WHAT YOU NEED TO DO:
Every entry needs to be printed exactly, please.

PROVIDED DATA:
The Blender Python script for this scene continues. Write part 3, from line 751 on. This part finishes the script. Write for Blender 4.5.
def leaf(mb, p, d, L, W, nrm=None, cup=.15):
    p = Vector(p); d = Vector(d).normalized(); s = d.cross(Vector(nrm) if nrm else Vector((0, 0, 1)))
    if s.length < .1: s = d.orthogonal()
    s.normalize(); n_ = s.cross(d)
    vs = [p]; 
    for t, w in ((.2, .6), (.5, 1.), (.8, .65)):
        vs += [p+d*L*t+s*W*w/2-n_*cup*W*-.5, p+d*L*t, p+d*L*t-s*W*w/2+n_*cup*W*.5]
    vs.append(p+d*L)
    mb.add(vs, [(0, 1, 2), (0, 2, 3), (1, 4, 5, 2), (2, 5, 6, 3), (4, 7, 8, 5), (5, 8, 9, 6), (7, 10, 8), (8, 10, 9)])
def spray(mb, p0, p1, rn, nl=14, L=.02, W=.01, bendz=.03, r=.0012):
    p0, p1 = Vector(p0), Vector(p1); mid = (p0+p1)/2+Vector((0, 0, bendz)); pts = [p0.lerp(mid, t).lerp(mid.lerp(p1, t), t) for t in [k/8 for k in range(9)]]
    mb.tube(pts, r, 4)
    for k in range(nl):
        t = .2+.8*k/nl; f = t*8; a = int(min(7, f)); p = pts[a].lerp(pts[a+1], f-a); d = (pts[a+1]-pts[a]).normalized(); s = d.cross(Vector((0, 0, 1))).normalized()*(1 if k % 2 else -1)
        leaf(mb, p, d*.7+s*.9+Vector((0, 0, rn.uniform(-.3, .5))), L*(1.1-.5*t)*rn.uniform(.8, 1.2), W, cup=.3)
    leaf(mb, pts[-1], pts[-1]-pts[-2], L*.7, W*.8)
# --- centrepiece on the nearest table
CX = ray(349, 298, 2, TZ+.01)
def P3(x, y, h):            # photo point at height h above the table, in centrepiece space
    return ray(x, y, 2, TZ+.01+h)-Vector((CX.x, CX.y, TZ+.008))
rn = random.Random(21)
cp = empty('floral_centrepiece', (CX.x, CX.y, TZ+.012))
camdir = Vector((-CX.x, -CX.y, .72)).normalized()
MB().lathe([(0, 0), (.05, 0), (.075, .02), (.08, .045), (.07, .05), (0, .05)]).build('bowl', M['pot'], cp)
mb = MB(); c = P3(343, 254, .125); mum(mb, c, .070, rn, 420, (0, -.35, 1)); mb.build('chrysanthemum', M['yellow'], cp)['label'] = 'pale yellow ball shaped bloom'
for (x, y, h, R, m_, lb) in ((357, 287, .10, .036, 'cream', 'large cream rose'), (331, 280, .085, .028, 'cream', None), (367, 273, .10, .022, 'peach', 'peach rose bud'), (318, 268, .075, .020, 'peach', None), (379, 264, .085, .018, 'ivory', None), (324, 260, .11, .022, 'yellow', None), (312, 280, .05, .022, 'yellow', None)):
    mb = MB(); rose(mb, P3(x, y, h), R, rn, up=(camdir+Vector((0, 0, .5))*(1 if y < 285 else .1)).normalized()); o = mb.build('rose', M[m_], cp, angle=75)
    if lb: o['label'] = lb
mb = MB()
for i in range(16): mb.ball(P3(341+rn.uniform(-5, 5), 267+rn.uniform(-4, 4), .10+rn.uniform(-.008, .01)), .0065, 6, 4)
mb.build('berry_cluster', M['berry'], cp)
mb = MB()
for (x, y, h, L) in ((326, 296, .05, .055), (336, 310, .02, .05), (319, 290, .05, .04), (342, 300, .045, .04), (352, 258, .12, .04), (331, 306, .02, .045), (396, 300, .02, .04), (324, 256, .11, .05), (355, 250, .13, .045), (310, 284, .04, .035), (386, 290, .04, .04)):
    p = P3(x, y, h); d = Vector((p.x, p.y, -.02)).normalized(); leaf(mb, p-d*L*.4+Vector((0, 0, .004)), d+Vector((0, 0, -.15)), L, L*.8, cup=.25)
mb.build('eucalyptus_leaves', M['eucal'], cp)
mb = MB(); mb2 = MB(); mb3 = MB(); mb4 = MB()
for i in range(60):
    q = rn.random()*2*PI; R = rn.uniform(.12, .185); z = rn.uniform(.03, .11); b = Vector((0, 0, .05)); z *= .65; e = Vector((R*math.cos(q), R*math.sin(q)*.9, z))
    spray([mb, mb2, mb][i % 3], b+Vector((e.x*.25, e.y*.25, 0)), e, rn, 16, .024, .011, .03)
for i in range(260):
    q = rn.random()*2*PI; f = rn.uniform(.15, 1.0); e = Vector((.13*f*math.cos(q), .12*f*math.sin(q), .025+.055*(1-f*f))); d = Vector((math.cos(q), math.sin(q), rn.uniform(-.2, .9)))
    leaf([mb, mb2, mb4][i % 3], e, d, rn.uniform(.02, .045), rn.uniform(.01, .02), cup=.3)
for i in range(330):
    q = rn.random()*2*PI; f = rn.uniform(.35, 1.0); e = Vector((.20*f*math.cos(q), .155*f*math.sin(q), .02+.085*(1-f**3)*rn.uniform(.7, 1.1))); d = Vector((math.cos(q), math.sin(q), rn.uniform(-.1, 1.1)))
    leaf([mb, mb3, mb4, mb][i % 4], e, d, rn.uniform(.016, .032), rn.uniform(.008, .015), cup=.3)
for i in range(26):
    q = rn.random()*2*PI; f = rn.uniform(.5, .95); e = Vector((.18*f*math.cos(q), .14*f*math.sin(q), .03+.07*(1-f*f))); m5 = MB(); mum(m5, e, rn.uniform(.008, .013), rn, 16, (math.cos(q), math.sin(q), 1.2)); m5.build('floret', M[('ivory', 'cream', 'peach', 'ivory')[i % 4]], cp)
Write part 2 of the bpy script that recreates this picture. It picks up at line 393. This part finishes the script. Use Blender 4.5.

TASK RESULT:
The Blender Python script for this scene continues. Write part 3, from line 751 on. This part finishes the script. Write for Blender 4.5.
def leaf(mb, p, d, L, W, nrm=None, cup=.15):
    p = Vector(p); d = Vector(d).normalized(); s = d.cross(Vector(nrm) if nrm else Vector((0, 0, 1)))
    if s.length < .1: s = d.orthogonal()
    s.normalize(); n_ = s.cross(d)
    vs = [p]; 
    for t, w in ((.2, .6), (.5, 1.), (.8, .65)):
        vs += [p+d*L*t+s*W*w/2-n_*cup*W*-.5, p+d*L*t, p+d*L*t-s*W*w/2+n_*cup*W*.5]
    vs.append(p+d*L)
    mb.add(vs, [(0, 1, 2), (0, 2, 3), (1, 4, 5, 2), (2, 5, 6, 3), (4, 7, 8, 5), (5, 8, 9, 6), (7, 10, 8), (8, 10, 9)])
def spray(mb, p0, p1, rn, nl=14, L=.02, W=.01, bendz=.03, r=.0012):
    p0, p1 = Vector(p0), Vector(p1); mid = (p0+p1)/2+Vector((0, 0, bendz)); pts = [p0.lerp(mid, t).lerp(mid.lerp(p1, t), t) for t in [k/8 for k in range(9)]]
    mb.tube(pts, r, 4)
    for k in range(nl):
        t = .2+.8*k/nl; f = t*8; a = int(min(7, f)); p = pts[a].lerp(pts[a+1], f-a); d = (pts[a+1]-pts[a]).normalized(); s = d.cross(Vector((0, 0, 1))).normalized()*(1 if k % 2 else -1)
        leaf(mb, p, d*.7+s*.9+Vector((0, 0, rn.uniform(-.3, .5))), L*(1.1-.5*t)*rn.uniform(.8, 1.2), W, cup=.3)
    leaf(mb, pts[-1], pts[-1]-pts[-2], L*.7, W*.8)
# --- centrepiece on the nearest table
CX = ray(349, 298, 2, TZ+.01)
def P3(x, y, h):            # photo point at height h above the table, in centrepiece space
    return ray(x, y, 2, TZ+.01+h)-Vector((CX.x, CX.y, TZ+.008))
rn = random.Random(21)
cp = empty('floral_centrepiece', (CX.x, CX.y, TZ+.012))
camdir = Vector((-CX.x, -CX.y, .72)).normalized()
MB().lathe([(0, 0), (.05, 0), (.075, .02), (.08, .045), (.07, .05), (0, .05)]).build('bowl', M['pot'], cp)
mb = MB(); c = P3(343, 254, .125); mum(mb, c, .070, rn, 420, (0, -.35, 1)); mb.build('chrysanthemum', M['yellow'], cp)['label'] = 'pale yellow ball shaped bloom'
for (x, y, h, R, m_, lb) in ((357, 287, .10, .036, 'cream', 'large cream rose'), (331, 280, .085, .028, 'cream', None), (367, 273, .10, .022, 'peach', 'peach rose bud'), (318, 268, .075, .020, 'peach', None), (379, 264, .085, .018, 'ivory', None), (324, 260, .11, .022, 'yellow', None), (312, 280, .05, .022, 'yellow', None)):
    mb = MB(); rose(mb, P3(x, y, h), R, rn, up=(camdir+Vector((0, 0, .5))*(1 if y < 285 else .1)).normalized()); o = mb.build('rose', M[m_], cp, angle=75)
    if lb: o['label'] = lb
mb = MB()
for i in range(16): mb.ball(P3(341+rn.uniform(-5, 5), 267+rn.uniform(-4, 4), .10+rn.uniform(-.008, .01)), .0065, 6, 4)
mb.build('berry_cluster', M['berry'], cp)
mb = MB()
for (x, y, h, L) in ((326, 296, .05, .055), (336, 310, .02, .05), (319, 290, .05, .04), (342, 300, .045, .04), (352, 258, .12, .04), (331, 306, .02, .045), (396, 300, .02, .04), (324, 256, .11, .05), (355, 250, .13, .045), (310, 284, .04, .035), (386, 290, .04, .04)):
    p = P3(x, y, h); d = Vector((p.x, p.y, -.02)).normalized(); leaf(mb, p-d*L*.4+Vector((0, 0, .004)), d+Vector((0, 0, -.15)), L, L*.8, cup=.25)
mb.build('eucalyptus_leaves', M['eucal'], cp)
mb = MB(); mb2 = MB(); mb3 = MB(); mb4 = MB()
for i in range(60):
    q = rn.random()*2*PI; R = rn.uniform(.12, .185); z = rn.uniform(.03, .11); b = Vector((0, 0, .05)); z *= .65; e = Vector((R*math.cos(q), R*math.sin(q)*.9, z))
    spray([mb, mb2, mb][i % 3], b+Vector((e.x*.25, e.y*.25, 0)), e, rn, 16, .024, .011, .03)
for i in range(260):
    q = rn.random()*2*PI; f = rn.uniform(.15, 1.0); e = Vector((.13*f*math.cos(q), .12*f*math.sin(q), .025+.055*(1-f*f))); d = Vector((math.cos(q), math.sin(q), rn.uniform(-.2, .9)))
    leaf([mb, mb2, mb4][i % 3], e, d, rn.uniform(.02, .045), rn.uniform(.01, .02), cup=.3)
for i in range(330):
    q = rn.random()*2*PI; f = rn.uniform(.35, 1.0); e = Vector((.20*f*math.cos(q), .155*f*math.sin(q), .02+.085*(1-f**3)*rn.uniform(.7, 1.1))); d = Vector((math.cos(q), math.sin(q), rn.uniform(-.1, 1.1)))
    leaf([mb, mb3, mb4, mb][i % 4], e, d, rn.uniform(.016, .032), rn.uniform(.008, .015), cup=.3)
for i in range(26):
    q = rn.random()*2*PI; f = rn.uniform(.5, .95); e = Vector((.18*f*math.cos(q), .14*f*math.sin(q), .03+.07*(1-f*f))); m5 = MB(); mum(m5, e, rn.uniform(.008, .013), rn, 16, (math.cos(q), math.sin(q), 1.2)); m5.build('floret', M[('ivory', 'cream', 'peach', 'ivory')[i % 4]], cp)
Write part 2 of the bpy script that recreates this picture. It picks up at line 393. This part finishes the script. Use Blender 4.5.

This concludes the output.